*Task instructions*. Repeat every line of the data exactly, but not the pictures.

========

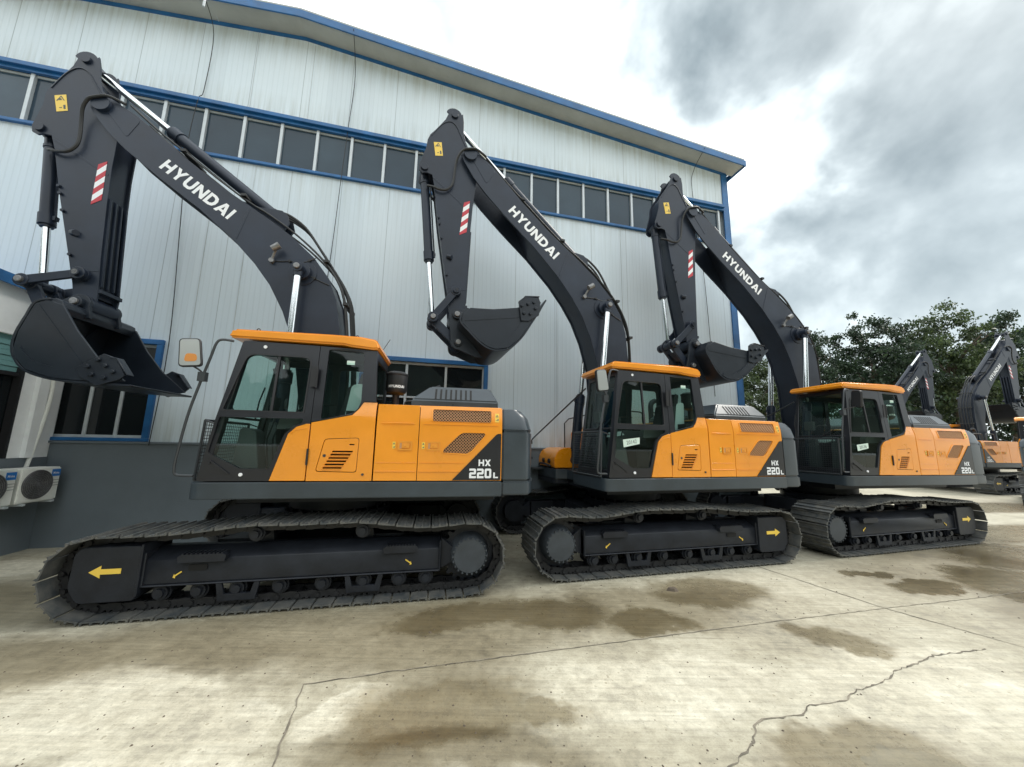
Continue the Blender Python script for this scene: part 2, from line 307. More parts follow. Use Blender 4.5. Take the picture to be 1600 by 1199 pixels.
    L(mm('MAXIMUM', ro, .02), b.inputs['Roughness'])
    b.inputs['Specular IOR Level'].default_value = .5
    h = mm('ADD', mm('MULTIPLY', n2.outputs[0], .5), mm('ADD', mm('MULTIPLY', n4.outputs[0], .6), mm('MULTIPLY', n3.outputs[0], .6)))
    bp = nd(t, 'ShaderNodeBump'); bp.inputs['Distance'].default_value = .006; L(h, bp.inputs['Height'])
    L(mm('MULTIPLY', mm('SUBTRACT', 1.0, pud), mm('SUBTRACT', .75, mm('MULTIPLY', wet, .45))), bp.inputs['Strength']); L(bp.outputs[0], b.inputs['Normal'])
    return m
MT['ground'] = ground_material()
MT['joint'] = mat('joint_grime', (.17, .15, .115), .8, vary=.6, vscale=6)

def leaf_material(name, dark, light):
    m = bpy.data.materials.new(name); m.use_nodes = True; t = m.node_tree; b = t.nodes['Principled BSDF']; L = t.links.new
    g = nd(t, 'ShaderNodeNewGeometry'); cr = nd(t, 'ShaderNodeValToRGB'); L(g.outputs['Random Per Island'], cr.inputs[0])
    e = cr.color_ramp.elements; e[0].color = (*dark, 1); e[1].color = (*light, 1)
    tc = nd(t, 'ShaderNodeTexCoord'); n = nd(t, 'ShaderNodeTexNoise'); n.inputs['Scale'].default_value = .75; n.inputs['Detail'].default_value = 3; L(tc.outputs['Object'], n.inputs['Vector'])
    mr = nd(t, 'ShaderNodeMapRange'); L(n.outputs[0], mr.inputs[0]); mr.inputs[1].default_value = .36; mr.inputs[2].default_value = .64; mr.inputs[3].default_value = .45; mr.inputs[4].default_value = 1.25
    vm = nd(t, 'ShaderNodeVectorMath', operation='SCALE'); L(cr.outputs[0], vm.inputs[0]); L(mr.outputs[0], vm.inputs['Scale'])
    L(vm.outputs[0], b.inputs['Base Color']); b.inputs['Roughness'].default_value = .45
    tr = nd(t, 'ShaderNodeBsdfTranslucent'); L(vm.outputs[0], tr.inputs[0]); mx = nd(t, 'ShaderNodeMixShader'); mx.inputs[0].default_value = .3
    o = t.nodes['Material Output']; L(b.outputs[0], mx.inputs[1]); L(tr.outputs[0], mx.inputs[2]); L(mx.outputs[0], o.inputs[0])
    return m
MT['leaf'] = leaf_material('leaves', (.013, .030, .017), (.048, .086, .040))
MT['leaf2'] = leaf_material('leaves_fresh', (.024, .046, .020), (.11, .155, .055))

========

*Written solution*.
Continue the Blender Python script for this scene: part 2, from line 307. More parts follow. Use Blender 4.5. Take the picture to be 1600 by 1199 pixels.
    L(mm('MAXIMUM', ro, .02), b.inputs['Roughness'])
    b.inputs['Specular IOR Level'].default_value = .5
    h = mm('ADD', mm('MULTIPLY', n2.outputs[0], .5), mm('ADD', mm('MULTIPLY', n4.outputs[0], .6), mm('MULTIPLY', n3.outputs[0], .6)))
    bp = nd(t, 'ShaderNodeBump'); bp.inputs['Distance'].default_value = .006; L(h, bp.inputs['Height'])
    L(mm('MULTIPLY', mm('SUBTRACT', 1.0, pud), mm('SUBTRACT', .75, mm('MULTIPLY', wet, .45))), bp.inputs['Strength']); L(bp.outputs[0], b.inputs['Normal'])
    return m
MT['ground'] = ground_material()
MT['joint'] = mat('joint_grime', (.17, .15, .115), .8, vary=.6, vscale=6)

def leaf_material(name, dark, light):
    m = bpy.data.materials.new(name); m.use_nodes = True; t = m.node_tree; b = t.nodes['Principled BSDF']; L = t.links.new
    g = nd(t, 'ShaderNodeNewGeometry'); cr = nd(t, 'ShaderNodeValToRGB'); L(g.outputs['Random Per Island'], cr.inputs[0])
    e = cr.color_ramp.elements; e[0].color = (*dark, 1); e[1].color = (*light, 1)
    tc = nd(t, 'ShaderNodeTexCoord'); n = nd(t, 'ShaderNodeTexNoise'); n.inputs['Scale'].default_value = .75; n.inputs['Detail'].default_value = 3; L(tc.outputs['Object'], n.inputs['Vector'])
    mr = nd(t, 'ShaderNodeMapRange'); L(n.outputs[0], mr.inputs[0]); mr.inputs[1].default_value = .36; mr.inputs[2].default_value = .64; mr.inputs[3].default_value = .45; mr.inputs[4].default_value = 1.25
    vm = nd(t, 'ShaderNodeVectorMath', operation='SCALE'); L(cr.outputs[0], vm.inputs[0]); L(mr.outputs[0], vm.inputs['Scale'])
    L(vm.outputs[0], b.inputs['Base Color']); b.inputs['Roughness'].default_value = .45
    tr = nd(t, 'ShaderNodeBsdfTranslucent'); L(vm.outputs[0], tr.inputs[0]); mx = nd(t, 'ShaderNodeMixShader'); mx.inputs[0].default_value = .3
    o = t.nodes['Material Output']; L(b.outputs[0], mx.inputs[1]); L(tr.outputs[0], mx.inputs[2]); L(mx.outputs[0], o.inputs[0])
    return m
MT['leaf'] = leaf_material('leaves', (.013, .030, .017), (.048, .086, .040))
MT['leaf2'] = leaf_material('leaves_fresh', (.024, .046, .020), (.11, .155, .055))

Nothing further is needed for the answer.